X11 bashing

Peter da Silva peter at ficc.ferranti.com
Thu Apr 25 08:37:54 AEST 1991


In article <16818 at chaph.usc.edu> jeenglis at alcor.usc.edu (Joe English) writes:
> peter at ficc.ferranti.com (Peter da Silva) writes:
> >[X implemented] basic drawing primitives and assumed that was good
> >enough. What they needed to be implementing was visual objects: buttons,
> >text panes, windows, etc.

> I think this is one of the things X definitely does right.
> It allows for much greater flexibility in UI style and policy.
> X is still used extensively for UI research, so this flexibility
> is important.

That's fine for research, but for people who are more interested in USING
the window system it's a loss. Also, it hurts flexibility in style and
policy if you're working with existing code: if the communication between
the client and the server is "open a text pane yea characters high and
so many characters wide" then you can have that be an Open Look, Motif, Mac,
PM, or any other UI text pane simply by changing the server: and all the
apps will automagically change.

This is where NeWS did it right. Pity.

> Actually, this was one of the original design decisions.
> "Tools, not rules" -- you can replace the toolkit
> if you want.  You can't do that on a Mac.

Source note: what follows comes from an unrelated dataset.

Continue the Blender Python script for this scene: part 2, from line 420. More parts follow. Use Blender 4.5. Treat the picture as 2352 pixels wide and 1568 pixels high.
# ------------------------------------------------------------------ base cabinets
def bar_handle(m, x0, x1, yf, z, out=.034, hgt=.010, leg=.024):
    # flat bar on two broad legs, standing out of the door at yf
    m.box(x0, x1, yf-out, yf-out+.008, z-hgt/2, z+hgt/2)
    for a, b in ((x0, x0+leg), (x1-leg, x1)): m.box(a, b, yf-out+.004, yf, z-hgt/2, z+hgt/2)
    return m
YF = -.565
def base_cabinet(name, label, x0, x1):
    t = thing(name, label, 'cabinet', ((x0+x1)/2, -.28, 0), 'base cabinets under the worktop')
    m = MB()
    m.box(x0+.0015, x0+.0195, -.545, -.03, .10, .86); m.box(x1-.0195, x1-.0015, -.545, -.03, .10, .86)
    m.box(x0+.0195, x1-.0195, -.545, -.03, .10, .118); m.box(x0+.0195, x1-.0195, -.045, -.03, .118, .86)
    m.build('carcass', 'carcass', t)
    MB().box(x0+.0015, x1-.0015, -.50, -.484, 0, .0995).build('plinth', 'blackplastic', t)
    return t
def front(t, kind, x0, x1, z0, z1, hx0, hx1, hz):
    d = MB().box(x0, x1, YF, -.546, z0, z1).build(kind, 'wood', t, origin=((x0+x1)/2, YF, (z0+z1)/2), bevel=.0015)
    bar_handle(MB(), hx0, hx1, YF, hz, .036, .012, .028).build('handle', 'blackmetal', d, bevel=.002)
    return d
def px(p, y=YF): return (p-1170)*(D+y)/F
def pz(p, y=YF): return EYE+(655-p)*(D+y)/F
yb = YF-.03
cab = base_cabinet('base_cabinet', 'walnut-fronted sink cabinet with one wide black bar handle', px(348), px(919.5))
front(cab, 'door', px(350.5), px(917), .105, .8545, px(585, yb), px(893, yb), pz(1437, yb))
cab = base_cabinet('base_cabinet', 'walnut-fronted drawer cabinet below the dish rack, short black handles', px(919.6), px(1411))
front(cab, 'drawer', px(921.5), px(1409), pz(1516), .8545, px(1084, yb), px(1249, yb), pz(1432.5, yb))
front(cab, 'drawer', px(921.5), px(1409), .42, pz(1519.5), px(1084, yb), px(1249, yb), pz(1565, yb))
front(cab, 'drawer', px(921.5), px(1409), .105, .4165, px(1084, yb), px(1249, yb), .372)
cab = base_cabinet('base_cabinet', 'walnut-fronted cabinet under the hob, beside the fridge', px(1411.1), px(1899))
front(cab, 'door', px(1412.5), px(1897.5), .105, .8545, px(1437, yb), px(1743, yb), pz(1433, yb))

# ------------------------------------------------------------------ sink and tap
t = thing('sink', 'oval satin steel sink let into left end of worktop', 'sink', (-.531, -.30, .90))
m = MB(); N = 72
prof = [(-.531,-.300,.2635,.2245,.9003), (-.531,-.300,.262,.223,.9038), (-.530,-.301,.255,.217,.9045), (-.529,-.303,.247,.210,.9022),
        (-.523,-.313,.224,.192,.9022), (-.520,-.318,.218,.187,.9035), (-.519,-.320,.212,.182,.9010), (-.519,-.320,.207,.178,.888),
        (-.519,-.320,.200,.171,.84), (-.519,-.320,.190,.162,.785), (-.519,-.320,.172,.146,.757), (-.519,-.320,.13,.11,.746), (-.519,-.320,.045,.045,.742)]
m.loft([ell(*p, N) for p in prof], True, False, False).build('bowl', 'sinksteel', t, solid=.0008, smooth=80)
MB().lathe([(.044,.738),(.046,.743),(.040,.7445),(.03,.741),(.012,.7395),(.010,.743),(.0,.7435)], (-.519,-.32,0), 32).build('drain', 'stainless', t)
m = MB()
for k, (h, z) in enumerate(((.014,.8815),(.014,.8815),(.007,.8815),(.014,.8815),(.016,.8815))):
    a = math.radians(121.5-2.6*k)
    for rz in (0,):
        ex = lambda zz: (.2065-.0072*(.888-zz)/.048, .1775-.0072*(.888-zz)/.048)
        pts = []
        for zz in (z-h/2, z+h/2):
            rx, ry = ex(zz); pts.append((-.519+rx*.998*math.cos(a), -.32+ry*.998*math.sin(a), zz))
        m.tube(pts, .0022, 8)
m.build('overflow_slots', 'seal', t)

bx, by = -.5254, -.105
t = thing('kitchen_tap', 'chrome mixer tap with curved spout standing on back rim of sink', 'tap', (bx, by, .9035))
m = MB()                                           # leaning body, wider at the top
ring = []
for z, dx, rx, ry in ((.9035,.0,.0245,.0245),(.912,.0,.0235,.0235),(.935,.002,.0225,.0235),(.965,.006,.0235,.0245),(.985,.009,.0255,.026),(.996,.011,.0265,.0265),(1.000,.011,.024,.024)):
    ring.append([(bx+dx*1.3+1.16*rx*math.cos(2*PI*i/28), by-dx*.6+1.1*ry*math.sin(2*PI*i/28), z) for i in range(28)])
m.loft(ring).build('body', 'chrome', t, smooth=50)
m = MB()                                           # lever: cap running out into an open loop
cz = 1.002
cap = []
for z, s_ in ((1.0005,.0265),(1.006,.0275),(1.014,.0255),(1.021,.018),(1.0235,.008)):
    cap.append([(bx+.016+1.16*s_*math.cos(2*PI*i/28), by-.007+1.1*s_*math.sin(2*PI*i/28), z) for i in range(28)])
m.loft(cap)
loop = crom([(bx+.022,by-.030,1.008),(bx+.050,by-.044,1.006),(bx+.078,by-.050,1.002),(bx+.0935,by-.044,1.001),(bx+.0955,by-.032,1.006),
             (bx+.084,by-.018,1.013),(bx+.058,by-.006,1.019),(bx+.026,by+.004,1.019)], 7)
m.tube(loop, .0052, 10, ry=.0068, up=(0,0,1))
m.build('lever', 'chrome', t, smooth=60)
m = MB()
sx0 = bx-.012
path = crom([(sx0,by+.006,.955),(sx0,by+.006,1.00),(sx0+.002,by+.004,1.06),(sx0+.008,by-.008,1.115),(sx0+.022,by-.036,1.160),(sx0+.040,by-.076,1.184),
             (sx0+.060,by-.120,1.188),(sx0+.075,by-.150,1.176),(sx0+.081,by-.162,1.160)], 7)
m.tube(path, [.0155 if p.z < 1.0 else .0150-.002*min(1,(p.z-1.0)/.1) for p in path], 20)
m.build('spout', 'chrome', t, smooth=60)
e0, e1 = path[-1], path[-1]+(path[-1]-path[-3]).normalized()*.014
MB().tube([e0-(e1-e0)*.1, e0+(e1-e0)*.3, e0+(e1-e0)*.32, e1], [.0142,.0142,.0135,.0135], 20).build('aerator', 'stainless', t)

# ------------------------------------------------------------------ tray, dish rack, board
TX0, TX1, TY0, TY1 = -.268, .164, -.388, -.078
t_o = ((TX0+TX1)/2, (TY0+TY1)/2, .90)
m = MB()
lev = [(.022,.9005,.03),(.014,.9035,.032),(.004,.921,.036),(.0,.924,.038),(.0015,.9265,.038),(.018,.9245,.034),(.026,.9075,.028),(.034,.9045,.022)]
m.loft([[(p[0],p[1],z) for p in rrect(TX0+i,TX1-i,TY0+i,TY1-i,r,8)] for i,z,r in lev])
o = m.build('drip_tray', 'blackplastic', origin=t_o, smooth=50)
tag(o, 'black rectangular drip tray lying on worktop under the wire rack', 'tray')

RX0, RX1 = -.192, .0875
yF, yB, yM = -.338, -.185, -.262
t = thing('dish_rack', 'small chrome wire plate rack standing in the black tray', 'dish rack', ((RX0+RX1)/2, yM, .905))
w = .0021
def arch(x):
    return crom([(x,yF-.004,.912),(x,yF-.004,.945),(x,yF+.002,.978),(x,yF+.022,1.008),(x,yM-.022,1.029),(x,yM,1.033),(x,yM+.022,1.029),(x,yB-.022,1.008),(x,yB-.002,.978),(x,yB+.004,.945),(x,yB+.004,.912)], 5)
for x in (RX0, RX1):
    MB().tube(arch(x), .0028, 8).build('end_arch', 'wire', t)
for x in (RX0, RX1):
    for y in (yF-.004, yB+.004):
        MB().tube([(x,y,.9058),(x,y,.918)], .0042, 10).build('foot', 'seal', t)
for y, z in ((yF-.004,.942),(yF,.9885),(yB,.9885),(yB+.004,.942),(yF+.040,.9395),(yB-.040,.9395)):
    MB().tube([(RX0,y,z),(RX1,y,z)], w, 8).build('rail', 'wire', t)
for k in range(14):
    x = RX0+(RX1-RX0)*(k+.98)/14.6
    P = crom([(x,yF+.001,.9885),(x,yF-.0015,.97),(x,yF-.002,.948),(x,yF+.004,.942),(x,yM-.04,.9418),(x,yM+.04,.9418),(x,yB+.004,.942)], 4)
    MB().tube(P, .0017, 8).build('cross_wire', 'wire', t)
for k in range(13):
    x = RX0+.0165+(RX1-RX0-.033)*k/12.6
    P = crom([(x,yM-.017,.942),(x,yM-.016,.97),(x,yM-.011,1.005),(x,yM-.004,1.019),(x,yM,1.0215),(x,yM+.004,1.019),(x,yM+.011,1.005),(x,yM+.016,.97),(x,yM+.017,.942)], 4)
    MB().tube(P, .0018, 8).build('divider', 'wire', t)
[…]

Meanwhile the uniform UI on the Mac has made it one of the most
productive environments for the end-user despite its own godawful
design flaws.

> If I remember right, the "..." in the >>ed line
> originally read something like "would consider X to be a
> usable environment for their needs."  Why did you ellipsis
> the quote?  It makes it look like you're disagreeing with
> Barry.

Because I'm disagreeing with Barry. His point was that X was faster
than NeWS and so more useful for animation and image processing.
-- 
Peter da Silva.  `-_-'  peter at ferranti.com
+1 713 274 5180.  'U`  "Have you hugged your wolf today?"